“Talking to people in Gaza, you realise how much the drones are burrowed into their daily lives,” says Daniel Tepper, an American photographer who has been researching and documenting the production and militarisation of drones in Israel since the 2014 conflict in Gaza.
In Arabic, unmanned aircrafts are referred to as ‘zenana’, local slang for the buzzing of a mosquito; in English ‘drones’ take their name from the male honeybee, and the monotonous hum it makes in flight. The Israeli military pioneered the use of drones in combat, employing the technology during the 1982 Lebanon War, and since then people in Gaza have become accustomed to the insidious noise of drones, sounding so close “they could reside beside us”, as Dr. Atef Abu Saif writes in his first-hand account of the 2014 conflict, The Drone Eats With Me. “It’s like it wants to join us for the evening and has pulled up an invisible chair,” he adds.
Despite this familiarity, what’s most scary about the drones is the fact it’s always unclear why they’re out – if they’re doing surveillance, if they’re armed, or if they’re about to strike.
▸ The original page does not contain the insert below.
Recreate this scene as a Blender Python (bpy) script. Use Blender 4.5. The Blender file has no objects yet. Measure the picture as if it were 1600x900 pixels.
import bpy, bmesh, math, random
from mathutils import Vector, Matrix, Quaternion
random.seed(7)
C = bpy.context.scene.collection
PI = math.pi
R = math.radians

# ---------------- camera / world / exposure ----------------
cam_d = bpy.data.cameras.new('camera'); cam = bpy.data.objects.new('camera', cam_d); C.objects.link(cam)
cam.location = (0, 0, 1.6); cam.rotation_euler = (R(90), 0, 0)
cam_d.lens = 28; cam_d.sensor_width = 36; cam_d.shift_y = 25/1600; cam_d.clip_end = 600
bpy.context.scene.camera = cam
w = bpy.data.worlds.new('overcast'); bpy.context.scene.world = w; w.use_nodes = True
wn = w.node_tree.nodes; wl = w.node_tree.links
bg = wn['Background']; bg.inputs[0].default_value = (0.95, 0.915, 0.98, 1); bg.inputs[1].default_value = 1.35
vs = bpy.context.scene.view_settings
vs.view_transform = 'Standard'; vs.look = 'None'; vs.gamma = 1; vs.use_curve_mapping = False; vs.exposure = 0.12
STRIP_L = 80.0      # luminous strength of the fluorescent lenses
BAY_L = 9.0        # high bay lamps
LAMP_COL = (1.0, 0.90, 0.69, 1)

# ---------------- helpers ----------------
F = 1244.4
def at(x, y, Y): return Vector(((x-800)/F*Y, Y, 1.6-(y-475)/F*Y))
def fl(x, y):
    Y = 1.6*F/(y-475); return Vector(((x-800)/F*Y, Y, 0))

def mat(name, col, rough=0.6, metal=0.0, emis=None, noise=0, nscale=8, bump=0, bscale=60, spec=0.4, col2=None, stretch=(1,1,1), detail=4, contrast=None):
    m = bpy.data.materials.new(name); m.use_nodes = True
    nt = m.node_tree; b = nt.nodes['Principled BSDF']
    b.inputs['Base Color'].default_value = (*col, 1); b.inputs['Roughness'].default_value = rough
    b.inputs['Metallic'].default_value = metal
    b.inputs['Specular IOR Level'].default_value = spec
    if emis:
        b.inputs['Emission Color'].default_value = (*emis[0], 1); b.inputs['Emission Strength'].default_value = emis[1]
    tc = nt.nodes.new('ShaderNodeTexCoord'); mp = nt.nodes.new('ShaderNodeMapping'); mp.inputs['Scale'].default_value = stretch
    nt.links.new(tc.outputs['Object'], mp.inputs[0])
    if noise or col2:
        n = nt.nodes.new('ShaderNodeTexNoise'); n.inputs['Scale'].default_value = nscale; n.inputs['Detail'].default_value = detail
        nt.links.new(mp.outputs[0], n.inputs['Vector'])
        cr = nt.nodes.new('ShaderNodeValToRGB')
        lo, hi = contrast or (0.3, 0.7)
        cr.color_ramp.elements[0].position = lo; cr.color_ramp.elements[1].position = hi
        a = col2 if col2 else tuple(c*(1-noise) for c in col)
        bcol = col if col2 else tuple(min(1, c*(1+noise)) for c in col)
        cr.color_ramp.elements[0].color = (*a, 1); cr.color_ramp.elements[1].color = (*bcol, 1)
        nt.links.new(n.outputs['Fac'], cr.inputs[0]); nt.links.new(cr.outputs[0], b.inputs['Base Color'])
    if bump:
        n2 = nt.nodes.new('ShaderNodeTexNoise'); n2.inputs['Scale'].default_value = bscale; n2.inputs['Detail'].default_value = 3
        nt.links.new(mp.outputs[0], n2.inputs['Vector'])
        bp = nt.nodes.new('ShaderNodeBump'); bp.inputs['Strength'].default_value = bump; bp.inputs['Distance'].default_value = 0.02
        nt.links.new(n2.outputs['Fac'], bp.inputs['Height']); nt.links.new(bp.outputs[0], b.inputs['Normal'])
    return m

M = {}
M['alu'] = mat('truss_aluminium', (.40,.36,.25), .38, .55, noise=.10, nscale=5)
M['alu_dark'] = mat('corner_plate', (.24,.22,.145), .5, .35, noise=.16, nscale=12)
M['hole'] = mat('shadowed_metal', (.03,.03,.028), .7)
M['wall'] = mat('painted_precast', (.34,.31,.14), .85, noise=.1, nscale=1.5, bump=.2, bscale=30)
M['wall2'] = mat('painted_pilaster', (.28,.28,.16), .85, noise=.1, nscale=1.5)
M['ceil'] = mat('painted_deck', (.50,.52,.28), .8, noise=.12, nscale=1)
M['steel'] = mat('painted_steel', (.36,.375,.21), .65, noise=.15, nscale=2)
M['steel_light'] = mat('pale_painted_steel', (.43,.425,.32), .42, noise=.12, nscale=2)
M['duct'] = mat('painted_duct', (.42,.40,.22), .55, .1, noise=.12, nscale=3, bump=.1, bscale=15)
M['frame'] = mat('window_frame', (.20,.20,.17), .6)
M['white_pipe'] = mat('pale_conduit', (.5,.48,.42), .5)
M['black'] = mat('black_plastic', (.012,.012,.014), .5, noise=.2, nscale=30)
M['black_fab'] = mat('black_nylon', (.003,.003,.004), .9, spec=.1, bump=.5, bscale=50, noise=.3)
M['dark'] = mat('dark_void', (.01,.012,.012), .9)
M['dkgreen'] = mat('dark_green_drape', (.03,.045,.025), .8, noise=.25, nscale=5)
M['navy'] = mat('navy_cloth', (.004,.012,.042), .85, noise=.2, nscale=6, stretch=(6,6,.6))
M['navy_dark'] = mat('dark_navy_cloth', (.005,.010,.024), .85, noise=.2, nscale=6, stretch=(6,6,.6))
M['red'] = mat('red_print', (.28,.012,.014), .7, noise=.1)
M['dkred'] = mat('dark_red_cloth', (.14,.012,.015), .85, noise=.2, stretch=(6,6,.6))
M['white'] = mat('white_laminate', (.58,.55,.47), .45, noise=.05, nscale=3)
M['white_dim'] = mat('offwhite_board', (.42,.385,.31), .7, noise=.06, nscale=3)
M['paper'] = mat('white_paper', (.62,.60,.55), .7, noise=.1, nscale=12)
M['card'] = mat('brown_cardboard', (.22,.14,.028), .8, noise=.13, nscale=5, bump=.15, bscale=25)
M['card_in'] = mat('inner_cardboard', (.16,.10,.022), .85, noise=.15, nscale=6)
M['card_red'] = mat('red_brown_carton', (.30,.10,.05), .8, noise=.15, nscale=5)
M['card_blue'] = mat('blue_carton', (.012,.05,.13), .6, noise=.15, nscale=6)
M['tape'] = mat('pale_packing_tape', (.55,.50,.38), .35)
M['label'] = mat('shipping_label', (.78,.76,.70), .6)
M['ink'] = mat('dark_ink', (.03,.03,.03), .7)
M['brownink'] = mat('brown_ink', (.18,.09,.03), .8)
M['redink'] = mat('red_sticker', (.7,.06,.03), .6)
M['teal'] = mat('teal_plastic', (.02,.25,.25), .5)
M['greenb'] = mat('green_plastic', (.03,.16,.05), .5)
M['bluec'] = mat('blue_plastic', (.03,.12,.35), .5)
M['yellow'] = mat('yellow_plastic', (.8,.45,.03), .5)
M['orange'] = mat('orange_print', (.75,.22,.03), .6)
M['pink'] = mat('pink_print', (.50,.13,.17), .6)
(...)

During the summer of 2014 the people of Gaza lived under constant surveillance, so much so you couldn’t distinguish a star or a satellite from a drone at night, says Vittoria Mentasti, an Italian photographer who experienced the conflict while reporting on it. According to Hamushim, a human rights group based in Gaza, drone warfare was responsible for almost a third of the 1543 civilian casualties in the 2014 war.